How to effectively use the dictionary key (especially the tuple it
contains) to retrieve information from the dictionary?
The issue here is with your namedtuple definition, not the dictionary key structure itself, which will work just fine, e.g.:
>>> d = {}
>>> d[('1', '2', 3, (4, 5))] = 'foo'
>>> d
{('1', '2', 3, (4, 5)): 'foo'}
When the namedtuple reads the field_names parameter, it thinks you're trying to create a field named (integer2, and doesn't realise that you mean it to be a nested tuple.
To define that structure in a namedtuple, you will instead have to have an attribute that is itself a tuple:
>>> from collections import namedtuple
>>> dictKey = namedtuple("dictKey", "stringA stringB stringC integer1 tuple1")
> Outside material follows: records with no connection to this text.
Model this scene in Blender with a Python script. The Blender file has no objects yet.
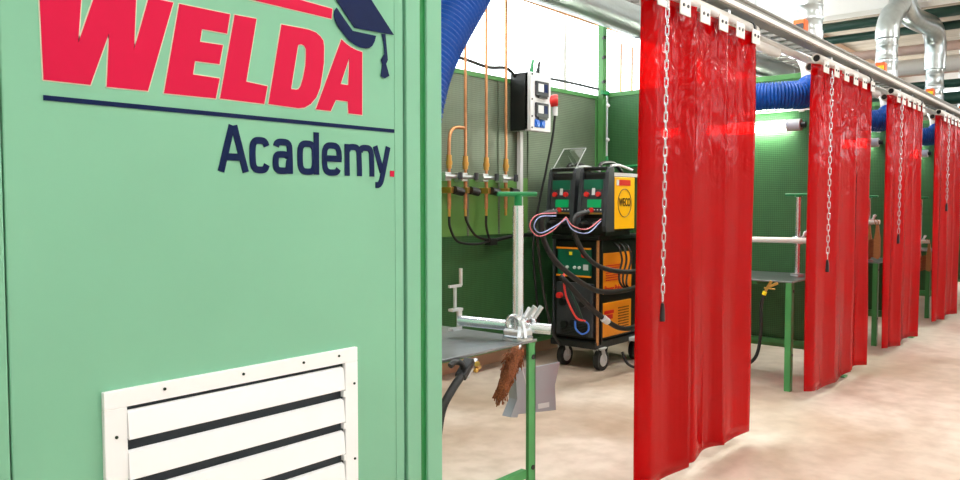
import bpy, math, random
from mathutils import Vector, Matrix
from mathutils.geometry import tessellate_polygon
random.seed(7)
V = Vector
PI = math.pi
scene = bpy.context.scene
COL = scene.collection

# ------------------------------------------------------------------ materials
def lin(c):
    return tuple(((v/255)/12.92 if v/255 <= .04045 else ((v/255+.055)/1.055)**2.4) for v in c) + (1,)

def mat(name, rgb, rough=.5, metal=0., emit=0., bump=0., bscale=60., vary=0., vscale=3., coat=0., spec=.5, stretch=None, trans=0.):
    m = bpy.data.materials.new(name); m.use_nodes = True
    nt = m.node_tree; N = nt.nodes; L = nt.links
    p = N['Principled BSDF']
    c = lin(rgb)
    p.inputs['Base Color'].default_value = c
    p.inputs['Roughness'].default_value = rough
    p.inputs['Metallic'].default_value = metal
    p.inputs['Coat Weight'].default_value = coat
    p.inputs['Coat Roughness'].default_value = .08
    p.inputs['Specular IOR Level'].default_value = spec
    p.inputs['Transmission Weight'].default_value = trans
    if emit:
        p.inputs['Emission Color'].default_value = c
        p.inputs['Emission Strength'].default_value = emit
    tc = N.new('ShaderNodeTexCoord'); mp = N.new('ShaderNodeMapping')
    L.new(tc.outputs['Object'], mp.inputs['Vector'])
    if stretch: mp.inputs['Scale'].default_value = stretch
    if bump:
        n = N.new('ShaderNodeTexNoise'); n.inputs['Scale'].default_value = bscale; n.inputs['Detail'].default_value = 4
        b = N.new('ShaderNodeBump'); b.inputs['Strength'].default_value = bump; b.inputs['Distance'].default_value = .02
        L.new(mp.outputs[0], n.inputs['Vector']); L.new(n.outputs[0], b.inputs['Height']); L.new(b.outputs[0], p.inputs['Normal'])
    if vary:
        n = N.new('ShaderNodeTexNoise'); n.inputs['Scale'].default_value = vscale; n.inputs['Detail'].default_value = 6
        r = N.new('ShaderNodeValToRGB')
        r.color_ramp.elements[0].position = .3; r.color_ramp.elements[1].position = .7
        r.color_ramp.elements[0].color = tuple(v*(1-vary) for v in c[:3])+(1,)
        r.color_ramp.elements[1].color = tuple(min(1, v*(1+vary)) for v in c[:3])+(1,)
        L.new(mp.outputs[0], n.inputs['Vector']); L.new(n.outputs[0], r.inputs[0]); L.new(r.outputs[0], p.inputs['Base Color'])
    return m

M = {}
M['cab_green'] = mat('cabinet_green_paint', (124, 188, 154), .3, vary=.05, vscale=2, coat=.3, bump=.015, bscale=30)
M['cab_seam'] = mat('deep_green_paint', (24, 128, 62), .4)
M['groove'] = mat('dark_groove', (12, 40, 26), .7)
M['logo_red'] = mat('crimson_vinyl', (206, 20, 66), .45, coat=0, spec=.15, vary=.04)
M['cream'] = mat('cream_vinyl', (216, 214, 190), .45)
M['navy'] = mat('navy_vinyl', (8, 28, 72), .45, spec=.15, vary=.08, vscale=30)
M['white_paint'] = mat('white_powder_coat', (250, 252, 254), .35, vary=.02)
M['vent_dark'] = mat('painted_vent_shade', (32, 46, 56), .6, bump=.1)  # shade of the vent opening, put into the colour
M['frame_green'] = mat('booth_frame_green', (76, 136, 74), .4, vary=.08, vscale=8)
M['table_green'] = mat('table_leg_green', (70, 150, 84), .4, vary=.08, vscale=8)
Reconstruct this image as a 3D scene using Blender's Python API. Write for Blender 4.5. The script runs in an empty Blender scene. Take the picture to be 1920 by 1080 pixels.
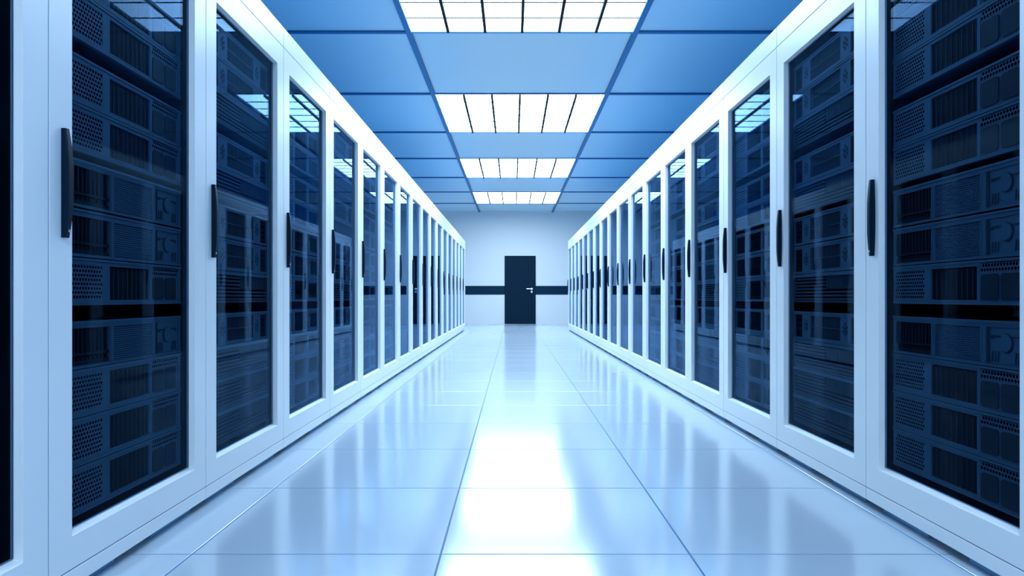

>>> key = dictKey("foo", "bar", "baz", 1, (2, 3, 4))
>>> d[key] = 'bar'
>>> d
{dictKey(stringA='foo', stringB='bar', stringC='baz', integer1=1, tuple1=(2, 3, 4)): 'bar',
('1', '2', 3, (4, 5)): 'foo'}
You can retrieve the value stored against the key exactly as you can for any other, either with the original namedtuple:
>>> d[key]
'bar'
or a new one:
>>> d[dictKey("foo", "bar", "baz", 1, (2, 3, 4))]
'bar'